> **PROBLEM**: Return the listing below verbatim. Pictures do not belong in the copy.

::: DATA SHOWN

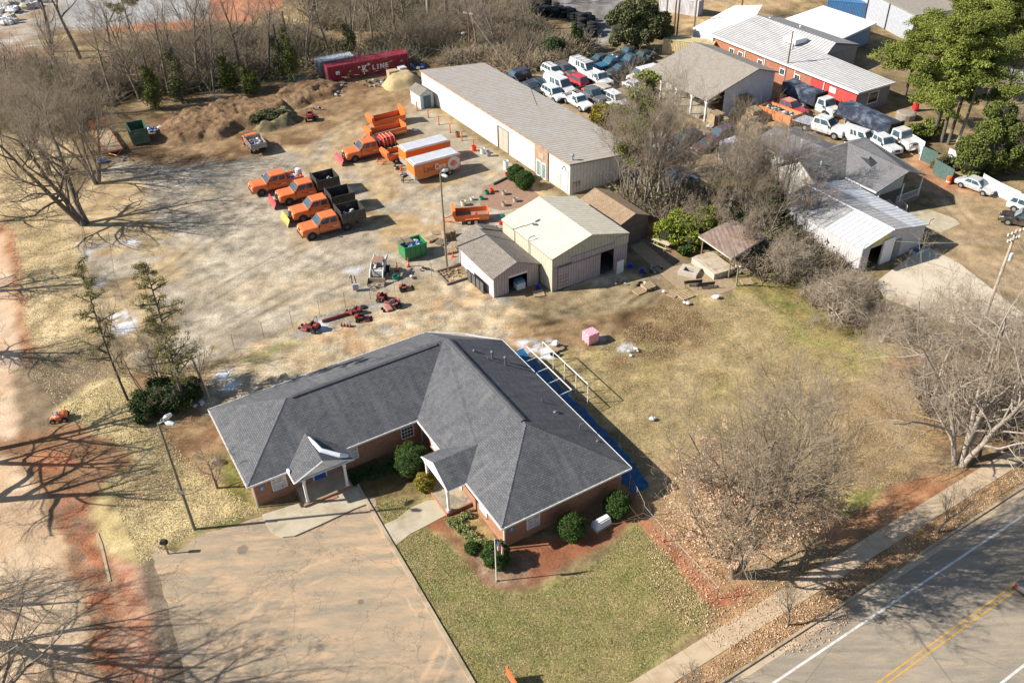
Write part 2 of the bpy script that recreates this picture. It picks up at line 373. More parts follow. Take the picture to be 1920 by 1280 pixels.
reg([(1150,595),(1260,585),(1325,615),(1300,668),(1220,690),(1150,650)],A(96,70,46),A(124,92,60),1,(.2,.6,0),amp=1.2,op=.8,holes=(1.6,.46),blur=3)
reg([(1140,675),(1175,672),(1185,690),(1150,692)],A(128,86,56),A(150,104,68),1,(.2,.6,0),amp=.5,blur=3)
reg([(960,560),(1230,520),(1240,560),(1130,590),(1000,600)],A(150,128,92),A(172,150,112),1.6,(.1,.8,.1),amp=1)
# front lawn, beds
reg([(1180,935),(1240,930),(1480,1130),(1380,1180),(1340,1180)],A(196,150,106),A(178,136,96),.9,(.4,.3,.9),amp=.6)
reg([(660,905),(790,880),(840,930),(760,975),(715,990)],A(150,138,84),A(136,110,74),1.2,(.8,.1,.1),amp=.4)
reg([(640,880),(780,830),(800,880),(770,910),(680,915)],A(130,98,66),A(112,92,52),1.2,(.4,.3,0),amp=.3)
reg([(720,1005),(800,975),(860,1030),(900,1095),(1000,1112),(1130,1045),(1195,975),(1345,1150),(1180,1290),(1050,1400),(950,1400),(880,1280)],A(160,146,92),A(176,150,104),1.6,(1,0,0),amp=.3)
reg([(720,1005),(800,975),(860,1030),(900,1095),(1000,1112),(1130,1045),(1195,975),(1345,1150),(1180,1290),(1050,1400),(950,1400),(880,1280)],A(138,138,72),A(152,144,84),1.2,(1,0,0),amp=.3,holes=(1.3,.5),off=50)
reg([(785,955),(860,940),(960,1020),(1100,1000),(1175,920),(1200,935),(1197,972),(1130,1022),(1060,1062),(1000,1100),(930,1104),(890,1080),(868,1040),(830,1000),(790,985)],A(168,104,70),A(142,92,66),1.6,(.1,.5,0),amp=.35)
reg([(880,1035),(940,1030),(1000,1050),(990,1095),(930,1102),(890,1075)],A(150,118,92),A(170,138,108),.6,(.1,.9,.3),amp=.4)
reg([(840,975),(890,960),(935,1010),(900,1035),(860,1020)],A(178,154,100),A(160,132,86),.6,(.6,.3,.4),amp=.3)
reg([(1186,962),(1200,958),(1352,1118),(1400,1090),(1410,1112),(1350,1140),(1335,1135)],A(196,120,82),A(178,104,68),1,(0,.4,0),amp=.25)
# verge by the road
reg([(1180,1300),(1270,1240),(1440,1140),(1520,1080),(1640,985),(1760,890),(1920,800),(2300,600),(2300,720),(1930,880),(1760,1010),(1600,1120),(1420,1240),(1340,1330)],A(188,148,104),A(170,132,88),1.2,(.5,.3,.8),amp=.4)
reg([(1500,960),(1600,930),(1700,890),(1880,830),(1930,790),(1930,840),(1760,930),(1640,990),(1560,1030)],A(168,108,72),A(186,134,92),1.5,(.2,.5,.4),amp=.6)
reg([(1560,930),(1660,900),(1650,930),(1570,975)],A(150,144,70),A(170,150,90),1,(1,0,.1),amp=.6)
reg([(1500,740),(1920,640),(2300,640),(2300,760),(1900,850),(1700,900),(1560,920)],A(176,146,106),A(150,118,84),1.6,(.6,.2,.7),amp=1.2)
# right hand yard and drives
reg([(1690,290),(1740,285),(1800,320),(1870,360),(2300,380),(2300,640),(1910,560),(1750,470),(1770,400),(1720,350)],A(196,164,122),A(176,146,104),2.5,(0,.7,.1),amp=.5)
reg([(1690,290),(1745,285),(1790,330),(1860,370),(1780,360),(1720,340)],A(184,132,92),A(196,146,104),1,(0,.5,.6),amp=.6)
reg([(950,150),(1100,108),(1240,105),(1330,205),(1440,240),(1560,200),(1690,290),(1560,250),(1420,260),(1350,330),(1260,420),(1190,360),(1120,250)],A(178,154,116),A(160,136,102),3,(0,.8,.1),amp=.6)
reg([(1150,370),(1230,360),(1330,420),(1320,470),(1250,480),(1200,450),(1160,400)],A(172,116,76),A(150,102,66),1.2,(.1,.5,.8),amp=.6)
reg([(1180,440),(1230,440),(1290,500),(1240,540),(1170,505)],A(132,112,88),A(148,126,98),1,(0,.7,.2),amp=.4)
reg([(1330,330),(1480,330),(1560,420),(1640,500),(1700,560),(1600,640),(1440,560),(1360,520),(1330,430)],A(146,118,84),A(120,112,60),1.5,(.6,.3,.5),amp=.8)
reg([(1360,530),(1430,510),(1560,560),(1620,620),(1500,600)],A(140,138,66),A(160,136,84),1.5,(.8,0,.3),amp=1,op=.7)
# snow remnants
for q in ([(975,640),(1030,636),(1048,655),(1012,682),(985,662)],[(1156,648),(1185,644),(1196,664),(1163,666)],[(1126,628),(1152,640),(1130,652)],[(196,595),(230,580),(250,596),(258,614),(236,628),(210,622)],[(183,533),(198,525),(203,534),(190,541)],[(160,465),(175,464),(175,476),(162,477)],[(232,450),(258,446),(266,457),(238,462)],[(588,598),(612,600),(618,620),(604,630),(590,620)],[(640,502),(672,500),(674,510),(648,516)],[(985,690),(1010,676),(1110,790),(1190,880),(1215,900),(1195,915),(1160,885),(1060,790)],[(480,740),(500,730),(510,745),(490,752)],[(905,500),(920,496),(936,514),(922,524)],[(400,700),(440,690),(450,720),(420,740)]):
    reg(q,(.66,.68,.72),(.50,.50,.50),.6,(0,.3,0),amp=.7,blur=1,holes=(.8,.40))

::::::

> **RESULT BELOW**:
Write part 2 of the bpy script that recreates this picture. It picks up at line 373. More parts follow. Take the picture to be 1920 by 1280 pixels.
reg([(1150,595),(1260,585),(1325,615),(1300,668),(1220,690),(1150,650)],A(96,70,46),A(124,92,60),1,(.2,.6,0),amp=1.2,op=.8,holes=(1.6,.46),blur=3)
reg([(1140,675),(1175,672),(1185,690),(1150,692)],A(128,86,56),A(150,104,68),1,(.2,.6,0),amp=.5,blur=3)
reg([(960,560),(1230,520),(1240,560),(1130,590),(1000,600)],A(150,128,92),A(172,150,112),1.6,(.1,.8,.1),amp=1)
# front lawn, beds
reg([(1180,935),(1240,930),(1480,1130),(1380,1180),(1340,1180)],A(196,150,106),A(178,136,96),.9,(.4,.3,.9),amp=.6)
reg([(660,905),(790,880),(840,930),(760,975),(715,990)],A(150,138,84),A(136,110,74),1.2,(.8,.1,.1),amp=.4)
reg([(640,880),(780,830),(800,880),(770,910),(680,915)],A(130,98,66),A(112,92,52),1.2,(.4,.3,0),amp=.3)
reg([(720,1005),(800,975),(860,1030),(900,1095),(1000,1112),(1130,1045),(1195,975),(1345,1150),(1180,1290),(1050,1400),(950,1400),(880,1280)],A(160,146,92),A(176,150,104),1.6,(1,0,0),amp=.3)
reg([(720,1005),(800,975),(860,1030),(900,1095),(1000,1112),(1130,1045),(1195,975),(1345,1150),(1180,1290),(1050,1400),(950,1400),(880,1280)],A(138,138,72),A(152,144,84),1.2,(1,0,0),amp=.3,holes=(1.3,.5),off=50)
reg([(785,955),(860,940),(960,1020),(1100,1000),(1175,920),(1200,935),(1197,972),(1130,1022),(1060,1062),(1000,1100),(930,1104),(890,1080),(868,1040),(830,1000),(790,985)],A(168,104,70),A(142,92,66),1.6,(.1,.5,0),amp=.35)
reg([(880,1035),(940,1030),(1000,1050),(990,1095),(930,1102),(890,1075)],A(150,118,92),A(170,138,108),.6,(.1,.9,.3),amp=.4)
reg([(840,975),(890,960),(935,1010),(900,1035),(860,1020)],A(178,154,100),A(160,132,86),.6,(.6,.3,.4),amp=.3)
reg([(1186,962),(1200,958),(1352,1118),(1400,1090),(1410,1112),(1350,1140),(1335,1135)],A(196,120,82),A(178,104,68),1,(0,.4,0),amp=.25)
# verge by the road
reg([(1180,1300),(1270,1240),(1440,1140),(1520,1080),(1640,985),(1760,890),(1920,800),(2300,600),(2300,720),(1930,880),(1760,1010),(1600,1120),(1420,1240),(1340,1330)],A(188,148,104),A(170,132,88),1.2,(.5,.3,.8),amp=.4)
reg([(1500,960),(1600,930),(1700,890),(1880,830),(1930,790),(1930,840),(1760,930),(1640,990),(1560,1030)],A(168,108,72),A(186,134,92),1.5,(.2,.5,.4),amp=.6)
reg([(1560,930),(1660,900),(1650,930),(1570,975)],A(150,144,70),A(170,150,90),1,(1,0,.1),amp=.6)
reg([(1500,740),(1920,640),(2300,640),(2300,760),(1900,850),(1700,900),(1560,920)],A(176,146,106),A(150,118,84),1.6,(.6,.2,.7),amp=1.2)
# right hand yard and drives
reg([(1690,290),(1740,285),(1800,320),(1870,360),(2300,380),(2300,640),(1910,560),(1750,470),(1770,400),(1720,350)],A(196,164,122),A(176,146,104),2.5,(0,.7,.1),amp=.5)
reg([(1690,290),(1745,285),(1790,330),(1860,370),(1780,360),(1720,340)],A(184,132,92),A(196,146,104),1,(0,.5,.6),amp=.6)
reg([(950,150),(1100,108),(1240,105),(1330,205),(1440,240),(1560,200),(1690,290),(1560,250),(1420,260),(1350,330),(1260,420),(1190,360),(1120,250)],A(178,154,116),A(160,136,102),3,(0,.8,.1),amp=.6)
reg([(1150,370),(1230,360),(1330,420),(1320,470),(1250,480),(1200,450),(1160,400)],A(172,116,76),A(150,102,66),1.2,(.1,.5,.8),amp=.6)
reg([(1180,440),(1230,440),(1290,500),(1240,540),(1170,505)],A(132,112,88),A(148,126,98),1,(0,.7,.2),amp=.4)
reg([(1330,330),(1480,330),(1560,420),(1640,500),(1700,560),(1600,640),(1440,560),(1360,520),(1330,430)],A(146,118,84),A(120,112,60),1.5,(.6,.3,.5),amp=.8)
reg([(1360,530),(1430,510),(1560,560),(1620,620),(1500,600)],A(140,138,66),A(160,136,84),1.5,(.8,0,.3),amp=1,op=.7)
# snow remnants
for q in ([(975,640),(1030,636),(1048,655),(1012,682),(985,662)],[(1156,648),(1185,644),(1196,664),(1163,666)],[(1126,628),(1152,640),(1130,652)],[(196,595),(230,580),(250,596),(258,614),(236,628),(210,622)],[(183,533),(198,525),(203,534),(190,541)],[(160,465),(175,464),(175,476),(162,477)],[(232,450),(258,446),(266,457),(238,462)],[(588,598),(612,600),(618,620),(604,630),(590,620)],[(640,502),(672,500),(674,510),(648,516)],[(985,690),(1010,676),(1110,790),(1190,880),(1215,900),(1195,915),(1160,885),(1060,790)],[(480,740),(500,730),(510,745),(490,752)],[(905,500),(920,496),(936,514),(922,524)],[(400,700),(440,690),(450,720),(420,740)]):
    reg(q,(.66,.68,.72),(.50,.50,.50),.6,(0,.3,0),amp=.7,blur=1,holes=(.8,.40))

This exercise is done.